◆ **Data block**:
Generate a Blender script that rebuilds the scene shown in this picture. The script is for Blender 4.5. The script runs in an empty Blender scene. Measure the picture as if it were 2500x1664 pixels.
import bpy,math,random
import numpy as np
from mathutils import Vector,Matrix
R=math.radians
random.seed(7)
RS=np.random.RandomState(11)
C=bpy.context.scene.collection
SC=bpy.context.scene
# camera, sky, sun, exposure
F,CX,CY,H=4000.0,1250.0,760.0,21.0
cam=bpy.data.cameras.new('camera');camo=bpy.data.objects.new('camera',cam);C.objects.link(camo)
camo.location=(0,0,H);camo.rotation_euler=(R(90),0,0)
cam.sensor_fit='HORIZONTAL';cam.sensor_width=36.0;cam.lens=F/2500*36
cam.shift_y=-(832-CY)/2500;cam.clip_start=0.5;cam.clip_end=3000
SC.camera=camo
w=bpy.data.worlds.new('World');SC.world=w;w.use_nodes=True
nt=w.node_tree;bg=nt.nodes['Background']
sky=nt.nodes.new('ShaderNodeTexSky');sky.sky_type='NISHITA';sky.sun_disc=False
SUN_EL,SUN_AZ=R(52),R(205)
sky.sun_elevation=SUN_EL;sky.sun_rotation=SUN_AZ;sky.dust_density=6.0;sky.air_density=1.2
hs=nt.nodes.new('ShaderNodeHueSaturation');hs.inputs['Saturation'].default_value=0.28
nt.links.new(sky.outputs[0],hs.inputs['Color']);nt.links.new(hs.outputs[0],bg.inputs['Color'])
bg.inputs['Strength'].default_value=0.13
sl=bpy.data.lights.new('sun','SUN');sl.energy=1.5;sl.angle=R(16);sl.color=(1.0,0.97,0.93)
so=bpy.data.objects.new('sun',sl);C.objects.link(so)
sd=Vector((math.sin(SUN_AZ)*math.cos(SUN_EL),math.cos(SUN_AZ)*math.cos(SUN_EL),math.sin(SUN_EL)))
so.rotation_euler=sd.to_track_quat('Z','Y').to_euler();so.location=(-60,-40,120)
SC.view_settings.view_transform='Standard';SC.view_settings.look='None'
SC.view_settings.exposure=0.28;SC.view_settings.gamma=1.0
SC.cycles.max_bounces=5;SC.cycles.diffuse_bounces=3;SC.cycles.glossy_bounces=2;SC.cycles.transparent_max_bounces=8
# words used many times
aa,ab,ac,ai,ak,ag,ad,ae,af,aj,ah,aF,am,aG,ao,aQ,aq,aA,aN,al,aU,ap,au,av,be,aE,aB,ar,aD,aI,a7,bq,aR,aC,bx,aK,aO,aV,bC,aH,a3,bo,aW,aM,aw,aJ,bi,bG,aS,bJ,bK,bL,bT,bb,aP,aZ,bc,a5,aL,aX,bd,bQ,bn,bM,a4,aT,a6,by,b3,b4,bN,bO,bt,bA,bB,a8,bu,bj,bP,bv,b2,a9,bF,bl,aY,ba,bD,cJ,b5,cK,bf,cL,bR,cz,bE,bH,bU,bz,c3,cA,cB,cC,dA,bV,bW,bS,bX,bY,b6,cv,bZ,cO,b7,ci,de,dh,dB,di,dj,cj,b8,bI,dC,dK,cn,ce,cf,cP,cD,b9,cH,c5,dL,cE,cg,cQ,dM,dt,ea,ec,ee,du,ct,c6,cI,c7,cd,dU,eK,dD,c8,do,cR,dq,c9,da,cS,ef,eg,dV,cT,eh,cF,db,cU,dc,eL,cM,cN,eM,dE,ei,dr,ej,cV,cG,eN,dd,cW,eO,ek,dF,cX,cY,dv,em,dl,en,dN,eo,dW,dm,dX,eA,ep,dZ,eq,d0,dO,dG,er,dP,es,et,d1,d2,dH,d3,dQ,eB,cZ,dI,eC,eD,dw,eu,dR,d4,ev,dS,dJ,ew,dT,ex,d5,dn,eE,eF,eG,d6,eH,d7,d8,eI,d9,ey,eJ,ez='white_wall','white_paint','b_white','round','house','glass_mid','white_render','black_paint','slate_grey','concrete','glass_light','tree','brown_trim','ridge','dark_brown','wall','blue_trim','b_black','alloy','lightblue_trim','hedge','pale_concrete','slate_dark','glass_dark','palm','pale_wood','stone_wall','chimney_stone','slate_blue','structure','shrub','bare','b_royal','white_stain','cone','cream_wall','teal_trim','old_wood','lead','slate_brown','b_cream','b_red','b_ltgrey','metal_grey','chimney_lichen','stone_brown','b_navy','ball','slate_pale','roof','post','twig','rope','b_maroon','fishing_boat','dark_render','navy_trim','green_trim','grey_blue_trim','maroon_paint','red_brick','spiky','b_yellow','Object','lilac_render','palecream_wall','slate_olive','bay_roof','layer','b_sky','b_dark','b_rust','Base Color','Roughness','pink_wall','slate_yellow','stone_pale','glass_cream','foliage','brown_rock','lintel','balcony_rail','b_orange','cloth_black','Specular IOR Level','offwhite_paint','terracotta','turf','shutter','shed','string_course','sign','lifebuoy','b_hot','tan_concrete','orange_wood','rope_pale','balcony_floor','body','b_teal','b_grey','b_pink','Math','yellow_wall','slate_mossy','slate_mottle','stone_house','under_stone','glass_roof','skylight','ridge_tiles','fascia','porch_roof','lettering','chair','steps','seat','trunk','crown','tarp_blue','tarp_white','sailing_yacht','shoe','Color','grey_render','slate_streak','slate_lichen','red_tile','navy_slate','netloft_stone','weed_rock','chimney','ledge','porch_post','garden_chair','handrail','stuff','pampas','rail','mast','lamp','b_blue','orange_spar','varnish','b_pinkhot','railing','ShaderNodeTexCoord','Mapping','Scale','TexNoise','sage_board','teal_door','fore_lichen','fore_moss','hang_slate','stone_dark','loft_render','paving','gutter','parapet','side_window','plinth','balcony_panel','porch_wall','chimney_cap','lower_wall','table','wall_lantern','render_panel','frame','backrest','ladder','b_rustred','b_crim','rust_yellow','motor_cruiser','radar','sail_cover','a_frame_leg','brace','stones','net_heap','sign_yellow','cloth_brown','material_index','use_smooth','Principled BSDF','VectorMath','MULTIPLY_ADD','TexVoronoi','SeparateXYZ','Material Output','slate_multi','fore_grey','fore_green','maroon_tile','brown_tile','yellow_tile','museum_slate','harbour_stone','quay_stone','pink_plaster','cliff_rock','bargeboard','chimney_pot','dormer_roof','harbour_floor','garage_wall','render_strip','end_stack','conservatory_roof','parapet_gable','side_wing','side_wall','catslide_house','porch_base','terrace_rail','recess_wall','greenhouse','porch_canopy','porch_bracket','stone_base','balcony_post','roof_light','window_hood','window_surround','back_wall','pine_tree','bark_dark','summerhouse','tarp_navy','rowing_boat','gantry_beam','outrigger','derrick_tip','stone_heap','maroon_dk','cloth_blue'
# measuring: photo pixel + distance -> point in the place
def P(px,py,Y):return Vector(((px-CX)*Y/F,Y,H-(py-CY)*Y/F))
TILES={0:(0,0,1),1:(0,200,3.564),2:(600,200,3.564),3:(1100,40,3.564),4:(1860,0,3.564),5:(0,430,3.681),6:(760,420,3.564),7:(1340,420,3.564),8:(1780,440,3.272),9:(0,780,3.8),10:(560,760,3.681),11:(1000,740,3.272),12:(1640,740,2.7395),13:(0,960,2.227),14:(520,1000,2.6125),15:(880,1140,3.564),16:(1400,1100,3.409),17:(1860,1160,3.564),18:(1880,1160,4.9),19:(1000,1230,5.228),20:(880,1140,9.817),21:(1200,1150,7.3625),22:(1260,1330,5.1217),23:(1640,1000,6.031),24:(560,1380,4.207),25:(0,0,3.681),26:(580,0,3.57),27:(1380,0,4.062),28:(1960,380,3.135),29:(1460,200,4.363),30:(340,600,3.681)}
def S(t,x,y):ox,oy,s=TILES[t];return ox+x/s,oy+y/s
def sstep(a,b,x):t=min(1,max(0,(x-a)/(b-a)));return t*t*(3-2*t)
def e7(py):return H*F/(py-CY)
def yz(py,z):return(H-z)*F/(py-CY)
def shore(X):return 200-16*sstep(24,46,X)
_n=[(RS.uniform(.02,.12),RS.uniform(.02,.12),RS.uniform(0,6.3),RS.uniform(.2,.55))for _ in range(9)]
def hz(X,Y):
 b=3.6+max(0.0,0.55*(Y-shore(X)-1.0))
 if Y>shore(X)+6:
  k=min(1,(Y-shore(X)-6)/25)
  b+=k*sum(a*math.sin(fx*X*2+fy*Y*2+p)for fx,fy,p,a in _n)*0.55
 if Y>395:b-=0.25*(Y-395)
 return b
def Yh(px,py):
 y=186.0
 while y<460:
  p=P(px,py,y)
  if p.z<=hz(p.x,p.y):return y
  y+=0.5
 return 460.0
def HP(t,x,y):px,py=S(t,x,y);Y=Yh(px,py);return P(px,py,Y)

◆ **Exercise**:
Copy each line in the data that holds the word "scene".

◆ **Solved problem**:
Generate a Blender script that rebuilds the scene shown in this picture. The script is for Blender 4.5. The script runs in an empty Blender scene. Measure the picture as if it were 2500x1664 pixels.
C=bpy.context.scene.collection
SC=bpy.context.scene